Was Abraham glaubte, erfüllte sich also, aber auf unglaubliche Weise. Nur tiefer Glaube kann sich so hoch aufschwingen, ein Glaube, der nicht in Überzeugungen steckenbleibt, sondern grenzenloses Vertrauen hat.

Abrahams Glaube, sein Gottvertrauen konnte sogar Überzeugungen umspannen, die einander im Bereich der Logik widersprachen.

«Er hob die Augen auf»,

richtete den Blick seines Herzens auf eine höhere Ebene, die Ebene gläubigen Vertrauens. Er verließ sich auf Gottes Verlässlichkeit, und sein Herz

«vertraute, dass Gott Macht hat, selbst vom Tode zu erwecken»,

wie der Hebräerbrief (11,19) dann später diese Geschichte auslegte. Darum konnte Abraham schon vor dem Aufstieg auf den Berg zu seinen Knechten sagen:

«Dann kehren wir (wir beide!) zu euch zurück.»

Er konnte das in festem Glauben sagen. Denn am dritten Tag der Reise (dem Tag der Auferstehung), so wird uns berichtet, hatte Abraham bereits

«seine Augen erhoben»

und den Opferplatz aus der Ferne gesehen.

Entscheidend sind die Einblicke, die wir hier gewinnen in die Beziehung zwischen Glaube und Überzeugung. Unsere schöne Geschichte lässt uns den Vorrang erkennen, der dem Glauben als Mut und Vertrauen gegenüber dem Glauben im Sinne von Überzeugungen zukommt. Verwechseln wir hier die Prioritäten, dann können unsere Überzeugungen selbst unserem Glauben im Wege stehen. Machen wir diesen Fehler nicht, dann haben wir Zugang zum Kern der Angelegenheit gefunden: das Herz des Glaubens ist der Glaube des Herzens.
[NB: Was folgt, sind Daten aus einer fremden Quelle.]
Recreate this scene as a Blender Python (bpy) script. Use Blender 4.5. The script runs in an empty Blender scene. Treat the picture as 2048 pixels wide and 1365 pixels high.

Der Glaube des Herzens ist jene ursprüngliche Gläubigkeit, die wir alle auf Höhepunkten von Lebendigkeit erfahren haben. Und wie erleben wir da den Glauben? Als einfaches Vertrauen, als tiefe Zuversicht: als Zuversicht darauf, dass wir uns auf das Leben verlassen können, ohne fallengelassen zu werden.

Ausgesprochen oder unausgesprochen liegt dieser Glaube an der Wurzel all unserer Überzeugungen. Er dient auch als Prüfstein unserer Überzeugungen. Sind sie echt, so drücken sie jene gläubige Grundüberzeugung aus und erinnern uns immer wieder an sie. Überzeugungen können niemals die Erfahrung lebendigen Glaubens ersetzen, aber sie können uns helfen, ihn am Leben zu halten.

[Bruder David vergleicht Glaubensüberzeugungen mit flatternden Fahnen, die wir im Wind hochhalten. Sie können uns Mut machen, wenn unser Glaube schwächer wird. Wenn aber unser Urvertrauen, das der Glaube aller Menschen ist, zusammenbricht, «dann werden Überzeugungen zum Ersatz für den Glauben: ein Museum alter Fahnen, entleerte Glaubensartikel, an die wir uns klammern».]

… Wir haben die Markierungslinie zwischen Glaube und Überzeugungen klar genug gezogen, um zu wissen, dass im Glauben wachsen nicht Überzeugungen ansammeln heißt. Es heißt vielmehr, in vertrauendem Glauben unter immer schwierigeren Bedingungen durchzuhalten. Das wird schwer, wenn die Verlässlichkeit, auf die der Glaube die Antwort ist, immer weniger offensichtlich wird. Am Ende sollten wir in der Lage sein, auf jene «Zuverlässigkeit im Herzen aller Dinge» (Reinhold Niebuhr) zu vertrauen, selbst wenn wir sie überhaupt nicht erkennen können. In diesem Sinne, und nur in diesem Sinne dürfen wir von blindem Vertrauen sprechen. Das aber bedeutet, dass blindes Vertrauen besonders klar sieht. Blindes Vertrauen sieht nichts und kann trotz allem aufrichtig behaupten: ‚Ja, klar!‘ Was ist klar? Nichts. Nichts Greifbares, aber der Sinn von allem, vor allem: die Zuverlässigkeit im Herzen aller Dinge.

Hinaufzuschauen zu jenen Höhen des Glaubens

könnte uns den Mut nehmen, bevor wir überhaupt angefangen haben. Aber unser Aufstieg beginnt im Tal. Das erinnert mich ans Bergsteigen in den Alpen, wo ich aufwuchs. Meist machten wir uns an einem frühen Sommermorgen auf den Weg. Und dort vor uns lagen schneebedeckt, im ersten rosigen Licht des Sonnenaufgangs, jene eisigen Gipfel und Hänge, die unser Ziel waren. Um uns herum aber war üppiges Weideland, von dem die Butterblümchen uns im Frühwind zunickten. Unsere Glaubensreise beginnt in leichtem Gelände. Und da ist auch gut so. Der Aufstieg ist schwierig genug. Warum sollten wir nicht dort beginnen, wo es leicht ist?